Herry Wirawan, the teacher, sits on the defendant’s chair during his sentencing hearing at a court in Bandung.—AP
Herry Wirawan, the teacher, sits on the defendant’s chair during his sentencing hearing at a court in Bandung.—AP

BANDUNG: An Indone­sian court on Tuesday sentenced a teacher to life in prison for the rape of 13 students, in a case that has drawn national attention to sexual abuse in some of the country’s religious boarding schools.

Herry Wirawan, 36, was found guilty of raping 13 female students — all minors — and impregnating at least eight of them by Bandung district court in West Java.

The revelations sparked national outrage, with a senior government official saying President Joko Widodo has paid special attention to the case.

The pattern of abuse came to light when the family of a female student reported Wirawan to the police for raping and impregnating their teenage daughter last year.

During the trial, it was revealed he had raped the children — many from poor families attending the school on scholarships — over five years.

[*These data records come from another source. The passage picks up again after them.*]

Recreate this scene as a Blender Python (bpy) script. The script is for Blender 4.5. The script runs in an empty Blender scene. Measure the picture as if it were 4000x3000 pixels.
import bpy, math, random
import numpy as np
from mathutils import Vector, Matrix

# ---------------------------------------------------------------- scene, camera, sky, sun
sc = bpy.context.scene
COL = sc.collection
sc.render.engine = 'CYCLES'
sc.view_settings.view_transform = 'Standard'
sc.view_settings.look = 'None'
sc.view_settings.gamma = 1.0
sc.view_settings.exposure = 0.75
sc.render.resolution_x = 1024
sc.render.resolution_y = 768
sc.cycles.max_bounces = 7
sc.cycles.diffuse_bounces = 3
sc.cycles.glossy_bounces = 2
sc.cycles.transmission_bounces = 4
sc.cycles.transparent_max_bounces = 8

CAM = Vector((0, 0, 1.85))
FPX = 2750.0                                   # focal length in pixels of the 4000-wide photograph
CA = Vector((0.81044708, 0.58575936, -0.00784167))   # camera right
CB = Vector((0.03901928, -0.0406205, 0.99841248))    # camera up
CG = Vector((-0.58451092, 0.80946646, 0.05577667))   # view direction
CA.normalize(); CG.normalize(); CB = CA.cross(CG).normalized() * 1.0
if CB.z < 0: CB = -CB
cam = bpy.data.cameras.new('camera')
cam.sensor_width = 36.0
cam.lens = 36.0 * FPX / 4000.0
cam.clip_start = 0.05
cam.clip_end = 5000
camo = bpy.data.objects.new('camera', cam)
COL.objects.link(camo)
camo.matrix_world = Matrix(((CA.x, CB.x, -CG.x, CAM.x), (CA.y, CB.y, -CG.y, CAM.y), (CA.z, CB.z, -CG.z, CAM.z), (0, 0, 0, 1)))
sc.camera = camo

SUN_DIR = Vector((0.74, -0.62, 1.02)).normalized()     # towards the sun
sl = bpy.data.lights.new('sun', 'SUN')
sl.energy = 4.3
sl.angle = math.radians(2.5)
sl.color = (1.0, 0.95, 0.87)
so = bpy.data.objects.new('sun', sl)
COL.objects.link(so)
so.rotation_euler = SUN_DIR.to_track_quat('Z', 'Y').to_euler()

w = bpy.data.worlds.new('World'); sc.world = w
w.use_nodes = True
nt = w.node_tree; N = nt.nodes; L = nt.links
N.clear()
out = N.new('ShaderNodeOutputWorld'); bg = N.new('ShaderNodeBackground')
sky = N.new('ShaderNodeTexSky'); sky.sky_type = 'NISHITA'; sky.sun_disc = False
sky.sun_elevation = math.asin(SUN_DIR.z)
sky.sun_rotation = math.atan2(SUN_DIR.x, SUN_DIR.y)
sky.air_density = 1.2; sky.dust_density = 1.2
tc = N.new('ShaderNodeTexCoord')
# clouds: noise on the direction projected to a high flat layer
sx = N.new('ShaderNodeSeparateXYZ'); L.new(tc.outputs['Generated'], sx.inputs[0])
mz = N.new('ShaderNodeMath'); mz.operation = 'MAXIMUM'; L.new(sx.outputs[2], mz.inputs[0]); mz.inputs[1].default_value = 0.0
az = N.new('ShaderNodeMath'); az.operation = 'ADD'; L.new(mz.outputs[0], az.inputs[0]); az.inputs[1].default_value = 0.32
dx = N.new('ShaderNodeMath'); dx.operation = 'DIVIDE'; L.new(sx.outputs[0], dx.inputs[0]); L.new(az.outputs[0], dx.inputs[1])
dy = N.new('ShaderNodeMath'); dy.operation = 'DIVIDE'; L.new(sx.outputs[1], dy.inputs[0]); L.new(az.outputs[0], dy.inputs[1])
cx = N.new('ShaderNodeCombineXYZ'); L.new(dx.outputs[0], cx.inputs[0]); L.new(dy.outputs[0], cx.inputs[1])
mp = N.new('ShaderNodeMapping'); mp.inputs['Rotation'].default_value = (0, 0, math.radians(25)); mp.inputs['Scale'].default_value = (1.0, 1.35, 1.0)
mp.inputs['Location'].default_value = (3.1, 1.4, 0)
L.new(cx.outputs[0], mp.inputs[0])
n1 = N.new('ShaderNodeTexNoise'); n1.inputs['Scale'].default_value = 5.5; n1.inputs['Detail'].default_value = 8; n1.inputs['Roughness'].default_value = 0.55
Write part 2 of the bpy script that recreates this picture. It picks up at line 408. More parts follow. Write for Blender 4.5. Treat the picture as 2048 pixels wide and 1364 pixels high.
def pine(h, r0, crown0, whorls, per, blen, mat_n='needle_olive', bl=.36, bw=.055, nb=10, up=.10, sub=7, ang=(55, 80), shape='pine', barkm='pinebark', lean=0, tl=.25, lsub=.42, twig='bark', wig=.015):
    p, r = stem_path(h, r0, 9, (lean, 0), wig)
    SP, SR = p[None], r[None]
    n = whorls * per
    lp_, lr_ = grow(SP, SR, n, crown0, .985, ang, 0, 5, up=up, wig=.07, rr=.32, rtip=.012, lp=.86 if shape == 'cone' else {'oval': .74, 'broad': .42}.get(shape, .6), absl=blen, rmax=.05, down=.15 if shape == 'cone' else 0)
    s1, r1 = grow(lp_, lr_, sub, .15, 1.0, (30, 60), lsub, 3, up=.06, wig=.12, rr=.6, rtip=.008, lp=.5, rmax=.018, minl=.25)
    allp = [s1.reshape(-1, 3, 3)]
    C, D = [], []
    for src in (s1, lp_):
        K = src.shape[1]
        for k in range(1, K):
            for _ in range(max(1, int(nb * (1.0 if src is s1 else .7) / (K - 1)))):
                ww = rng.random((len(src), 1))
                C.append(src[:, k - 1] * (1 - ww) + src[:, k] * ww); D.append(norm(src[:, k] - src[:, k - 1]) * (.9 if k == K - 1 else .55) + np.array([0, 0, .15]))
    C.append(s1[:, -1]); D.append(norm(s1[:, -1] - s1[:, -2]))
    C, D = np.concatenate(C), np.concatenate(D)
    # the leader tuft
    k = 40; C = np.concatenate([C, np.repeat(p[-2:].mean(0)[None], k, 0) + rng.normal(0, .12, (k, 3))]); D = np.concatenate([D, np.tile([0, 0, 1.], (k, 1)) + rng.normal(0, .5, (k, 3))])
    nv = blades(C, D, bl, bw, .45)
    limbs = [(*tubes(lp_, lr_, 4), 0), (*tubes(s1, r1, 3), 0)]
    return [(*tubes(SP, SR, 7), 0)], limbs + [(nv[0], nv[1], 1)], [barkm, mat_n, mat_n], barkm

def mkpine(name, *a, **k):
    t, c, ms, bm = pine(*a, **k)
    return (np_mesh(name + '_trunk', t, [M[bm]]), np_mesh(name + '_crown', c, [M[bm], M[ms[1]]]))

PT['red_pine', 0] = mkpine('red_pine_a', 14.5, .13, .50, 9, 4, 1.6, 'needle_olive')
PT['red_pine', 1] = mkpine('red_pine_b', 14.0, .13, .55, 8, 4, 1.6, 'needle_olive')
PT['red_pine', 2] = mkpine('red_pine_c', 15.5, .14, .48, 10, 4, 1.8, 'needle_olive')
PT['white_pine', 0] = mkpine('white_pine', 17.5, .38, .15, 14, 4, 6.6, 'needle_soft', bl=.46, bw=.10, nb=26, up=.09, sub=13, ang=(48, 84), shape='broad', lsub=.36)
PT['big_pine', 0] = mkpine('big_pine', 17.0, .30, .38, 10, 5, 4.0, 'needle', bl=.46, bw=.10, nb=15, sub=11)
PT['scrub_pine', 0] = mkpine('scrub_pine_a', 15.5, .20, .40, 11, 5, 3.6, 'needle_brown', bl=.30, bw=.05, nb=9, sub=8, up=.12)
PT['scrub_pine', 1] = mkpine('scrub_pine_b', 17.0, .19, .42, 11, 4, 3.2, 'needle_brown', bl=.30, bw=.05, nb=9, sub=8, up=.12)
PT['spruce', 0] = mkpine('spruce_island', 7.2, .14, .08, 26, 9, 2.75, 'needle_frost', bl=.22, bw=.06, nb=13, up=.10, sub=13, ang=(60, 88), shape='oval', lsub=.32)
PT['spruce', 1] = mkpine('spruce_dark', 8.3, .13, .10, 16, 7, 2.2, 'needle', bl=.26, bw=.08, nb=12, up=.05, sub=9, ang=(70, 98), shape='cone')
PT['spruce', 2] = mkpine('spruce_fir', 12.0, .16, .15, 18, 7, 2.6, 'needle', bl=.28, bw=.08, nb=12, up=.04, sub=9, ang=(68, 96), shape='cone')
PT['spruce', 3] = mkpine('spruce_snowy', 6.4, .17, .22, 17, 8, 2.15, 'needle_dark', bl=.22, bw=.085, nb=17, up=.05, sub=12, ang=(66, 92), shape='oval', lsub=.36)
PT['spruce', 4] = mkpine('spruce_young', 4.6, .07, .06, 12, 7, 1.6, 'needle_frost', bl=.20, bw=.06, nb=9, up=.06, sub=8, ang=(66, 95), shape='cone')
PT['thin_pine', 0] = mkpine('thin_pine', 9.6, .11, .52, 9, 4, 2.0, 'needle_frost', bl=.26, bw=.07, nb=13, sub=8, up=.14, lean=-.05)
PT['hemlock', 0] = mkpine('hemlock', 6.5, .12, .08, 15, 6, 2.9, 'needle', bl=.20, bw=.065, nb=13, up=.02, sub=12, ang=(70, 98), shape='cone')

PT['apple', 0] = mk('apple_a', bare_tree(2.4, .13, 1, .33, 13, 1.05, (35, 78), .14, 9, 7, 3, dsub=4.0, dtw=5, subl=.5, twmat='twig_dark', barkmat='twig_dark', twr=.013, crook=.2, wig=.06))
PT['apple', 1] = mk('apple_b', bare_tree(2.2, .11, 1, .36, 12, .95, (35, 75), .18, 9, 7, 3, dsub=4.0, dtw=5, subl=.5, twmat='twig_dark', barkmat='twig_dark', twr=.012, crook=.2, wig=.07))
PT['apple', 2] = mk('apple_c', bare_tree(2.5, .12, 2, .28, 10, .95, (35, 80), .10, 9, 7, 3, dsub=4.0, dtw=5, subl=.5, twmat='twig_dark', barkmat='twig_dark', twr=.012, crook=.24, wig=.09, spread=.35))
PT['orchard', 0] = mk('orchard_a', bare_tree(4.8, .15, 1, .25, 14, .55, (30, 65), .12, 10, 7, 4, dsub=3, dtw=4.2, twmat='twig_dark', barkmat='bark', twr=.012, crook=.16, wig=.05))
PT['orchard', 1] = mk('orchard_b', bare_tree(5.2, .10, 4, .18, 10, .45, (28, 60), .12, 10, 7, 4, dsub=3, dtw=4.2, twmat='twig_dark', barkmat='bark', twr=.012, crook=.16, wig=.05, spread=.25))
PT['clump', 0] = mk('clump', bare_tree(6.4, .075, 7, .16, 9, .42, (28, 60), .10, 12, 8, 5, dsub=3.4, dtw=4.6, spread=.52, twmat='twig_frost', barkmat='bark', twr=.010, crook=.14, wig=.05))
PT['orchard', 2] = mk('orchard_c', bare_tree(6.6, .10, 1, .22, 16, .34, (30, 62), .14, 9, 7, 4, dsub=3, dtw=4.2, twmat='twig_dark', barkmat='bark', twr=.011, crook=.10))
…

Prosecutors requested chemical castration and the death penalty for the accused, who asked the judge for leniency to allow him to raise his children.

Wirawan arrived in court in handcuffs and kept his head down as judge Yohannes Purnomo Suryo Adi sentenced him to life in prison.

The court said restitution for the victims will be paid by the government.

The chairman of Indo­nesia’s Child Protection Commission said Tuesday’s verdict meant “justice for the victims has been served”.

But a family member of one of the victims said he was “very disappointed” that Wirawan did not receive a harsher sentence and warned that leniency would embol­den other abusers.

“This wound will never be healed as long as we live, maybe until we die.

The pain we are feeling is indescribable. We don’t feel heard,” said Hidmat Dijaya, an uncle of one of the 13 victims.

“If the sentence is lenient like this, there will be more Islamic teachers who will abuse children,” he added.

More than 25,000 Islamic boarding schools — known as “pesantren” — are dotted across Indonesia, with nearly five million students living and studying in the dorms.

Teaching is often regimented — students attend regular classes during the day and continue Islamic teachings into the evening.

The Bandung rape case has shone a spotlight on the problem of sexual abuse in some of the schools, with 14 out of the 18 cases reported to the Child Protection Commission last year taking place in pesantren.

Last year two teachers at a boarding school in South Sumatra were arrested for sexually abusing 26 male students over the course of a year.

And in 2020, a boarding school teacher in East Java was sentenced to 15 years in prison for sexually assaulting 15 female students.

President Widodo last month called on parliament to approve a bill on the “elimination of sexual violence”, which seeks to combat sex crimes and provide justice to victims, including in cases of marital rape.

The bill was drafted in 2016 but has run into delays, with Islamic groups complaining it promoted promiscuity and conservative lawmakers calling for it to criminalise extramarital sex and LGBT relationships.